Supplied material =
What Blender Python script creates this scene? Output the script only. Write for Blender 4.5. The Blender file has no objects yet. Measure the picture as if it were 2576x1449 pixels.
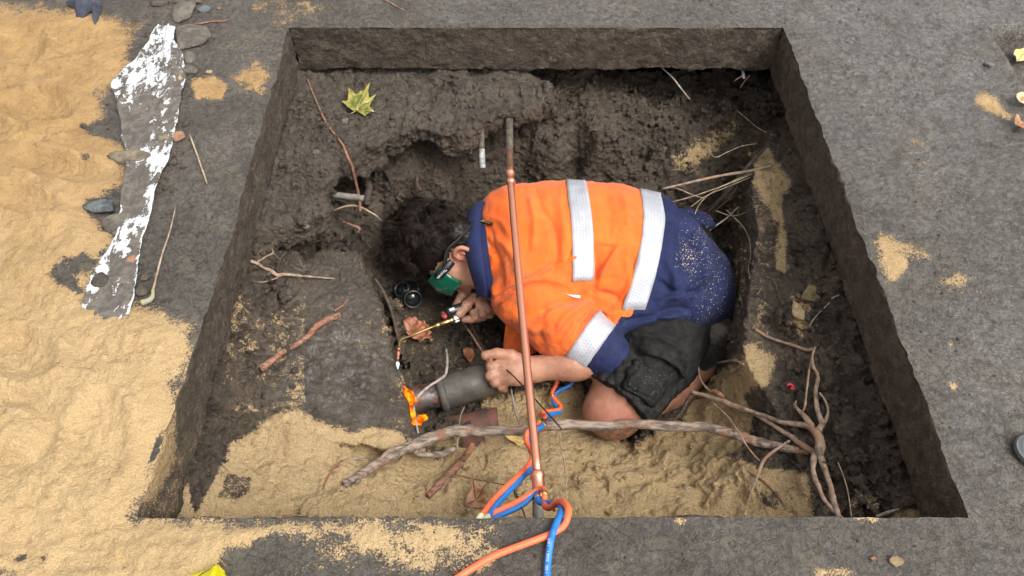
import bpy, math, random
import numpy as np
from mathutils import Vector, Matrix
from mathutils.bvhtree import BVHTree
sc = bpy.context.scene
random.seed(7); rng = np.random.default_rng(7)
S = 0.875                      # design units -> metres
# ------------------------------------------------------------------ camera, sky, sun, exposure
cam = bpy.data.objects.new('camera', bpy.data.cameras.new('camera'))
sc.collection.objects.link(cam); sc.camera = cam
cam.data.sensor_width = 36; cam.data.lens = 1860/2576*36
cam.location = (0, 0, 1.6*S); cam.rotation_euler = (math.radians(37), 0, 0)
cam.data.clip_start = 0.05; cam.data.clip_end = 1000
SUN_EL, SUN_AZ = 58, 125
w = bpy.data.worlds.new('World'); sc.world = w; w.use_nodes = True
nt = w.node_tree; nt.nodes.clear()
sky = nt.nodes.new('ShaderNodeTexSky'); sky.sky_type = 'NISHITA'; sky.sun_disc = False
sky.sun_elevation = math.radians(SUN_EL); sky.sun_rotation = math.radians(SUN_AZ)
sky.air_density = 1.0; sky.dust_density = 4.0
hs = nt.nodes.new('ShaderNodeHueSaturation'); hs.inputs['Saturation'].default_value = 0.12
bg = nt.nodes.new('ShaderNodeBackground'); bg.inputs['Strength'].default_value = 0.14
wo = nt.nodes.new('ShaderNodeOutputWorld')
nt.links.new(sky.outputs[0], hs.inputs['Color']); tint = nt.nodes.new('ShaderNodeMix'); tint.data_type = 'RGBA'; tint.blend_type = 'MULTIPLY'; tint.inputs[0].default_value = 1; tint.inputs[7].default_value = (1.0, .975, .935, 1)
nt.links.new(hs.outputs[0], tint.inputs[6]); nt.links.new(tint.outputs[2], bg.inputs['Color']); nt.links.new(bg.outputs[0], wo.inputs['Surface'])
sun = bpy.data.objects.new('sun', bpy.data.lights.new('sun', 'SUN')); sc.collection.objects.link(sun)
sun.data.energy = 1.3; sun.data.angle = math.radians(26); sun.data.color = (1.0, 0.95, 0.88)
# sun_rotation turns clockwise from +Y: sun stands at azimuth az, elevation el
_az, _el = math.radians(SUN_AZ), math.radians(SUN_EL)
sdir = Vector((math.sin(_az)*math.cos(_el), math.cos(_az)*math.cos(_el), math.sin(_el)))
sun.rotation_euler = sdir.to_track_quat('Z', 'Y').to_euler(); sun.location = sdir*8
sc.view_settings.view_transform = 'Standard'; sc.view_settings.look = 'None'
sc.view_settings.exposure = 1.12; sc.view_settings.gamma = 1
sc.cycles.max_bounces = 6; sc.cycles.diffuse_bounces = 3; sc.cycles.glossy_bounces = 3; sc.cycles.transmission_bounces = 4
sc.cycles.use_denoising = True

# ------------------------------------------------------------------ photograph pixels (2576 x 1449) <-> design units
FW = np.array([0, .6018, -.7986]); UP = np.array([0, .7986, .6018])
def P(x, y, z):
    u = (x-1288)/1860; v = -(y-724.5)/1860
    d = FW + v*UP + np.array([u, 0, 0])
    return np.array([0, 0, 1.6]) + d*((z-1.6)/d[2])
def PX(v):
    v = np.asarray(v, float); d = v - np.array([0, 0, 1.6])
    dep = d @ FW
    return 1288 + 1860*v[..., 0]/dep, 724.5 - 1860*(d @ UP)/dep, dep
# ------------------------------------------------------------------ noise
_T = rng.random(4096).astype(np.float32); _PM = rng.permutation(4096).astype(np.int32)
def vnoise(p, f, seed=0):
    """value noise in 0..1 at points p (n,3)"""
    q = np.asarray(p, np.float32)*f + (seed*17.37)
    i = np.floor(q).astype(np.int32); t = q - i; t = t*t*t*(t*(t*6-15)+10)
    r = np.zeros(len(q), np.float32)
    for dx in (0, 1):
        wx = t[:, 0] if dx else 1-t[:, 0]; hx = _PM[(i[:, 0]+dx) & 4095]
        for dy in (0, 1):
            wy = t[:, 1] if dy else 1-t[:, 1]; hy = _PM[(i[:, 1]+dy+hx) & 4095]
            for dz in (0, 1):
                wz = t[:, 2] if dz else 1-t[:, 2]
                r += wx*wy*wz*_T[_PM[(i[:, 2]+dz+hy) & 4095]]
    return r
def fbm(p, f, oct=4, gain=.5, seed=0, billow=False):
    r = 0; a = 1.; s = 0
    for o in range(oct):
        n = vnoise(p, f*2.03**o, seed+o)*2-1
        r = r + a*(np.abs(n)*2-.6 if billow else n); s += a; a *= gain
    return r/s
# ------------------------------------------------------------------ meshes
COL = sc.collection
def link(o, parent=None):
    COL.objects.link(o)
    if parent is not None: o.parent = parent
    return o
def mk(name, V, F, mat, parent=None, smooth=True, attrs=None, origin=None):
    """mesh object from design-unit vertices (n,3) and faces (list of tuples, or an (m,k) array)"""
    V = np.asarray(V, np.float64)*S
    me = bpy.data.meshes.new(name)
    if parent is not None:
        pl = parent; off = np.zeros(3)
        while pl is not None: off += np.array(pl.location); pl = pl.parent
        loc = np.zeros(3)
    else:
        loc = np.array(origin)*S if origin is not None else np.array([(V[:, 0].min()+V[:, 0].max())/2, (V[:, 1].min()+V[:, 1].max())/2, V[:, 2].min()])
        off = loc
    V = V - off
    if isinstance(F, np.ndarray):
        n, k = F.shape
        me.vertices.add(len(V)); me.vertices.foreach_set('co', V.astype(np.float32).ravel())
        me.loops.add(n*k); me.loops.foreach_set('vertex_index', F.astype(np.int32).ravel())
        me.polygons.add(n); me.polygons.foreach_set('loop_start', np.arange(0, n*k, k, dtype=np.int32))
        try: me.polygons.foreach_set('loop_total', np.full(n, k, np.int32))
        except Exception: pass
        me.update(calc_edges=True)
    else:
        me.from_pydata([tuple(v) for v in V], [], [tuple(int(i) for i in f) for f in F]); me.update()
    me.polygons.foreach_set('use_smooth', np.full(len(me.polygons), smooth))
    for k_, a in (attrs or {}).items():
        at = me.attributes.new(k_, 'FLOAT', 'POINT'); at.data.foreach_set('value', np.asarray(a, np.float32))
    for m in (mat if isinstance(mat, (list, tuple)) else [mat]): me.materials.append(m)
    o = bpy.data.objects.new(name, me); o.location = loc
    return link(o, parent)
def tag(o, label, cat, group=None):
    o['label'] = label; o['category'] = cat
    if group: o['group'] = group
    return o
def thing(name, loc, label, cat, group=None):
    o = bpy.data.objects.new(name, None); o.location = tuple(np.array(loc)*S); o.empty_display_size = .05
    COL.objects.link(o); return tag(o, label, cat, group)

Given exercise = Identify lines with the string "scene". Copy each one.

Solution for this exercise =
What Blender Python script creates this scene? Output the script only. Write for Blender 4.5. The Blender file has no objects yet. Measure the picture as if it were 2576x1449 pixels.
sc = bpy.context.scene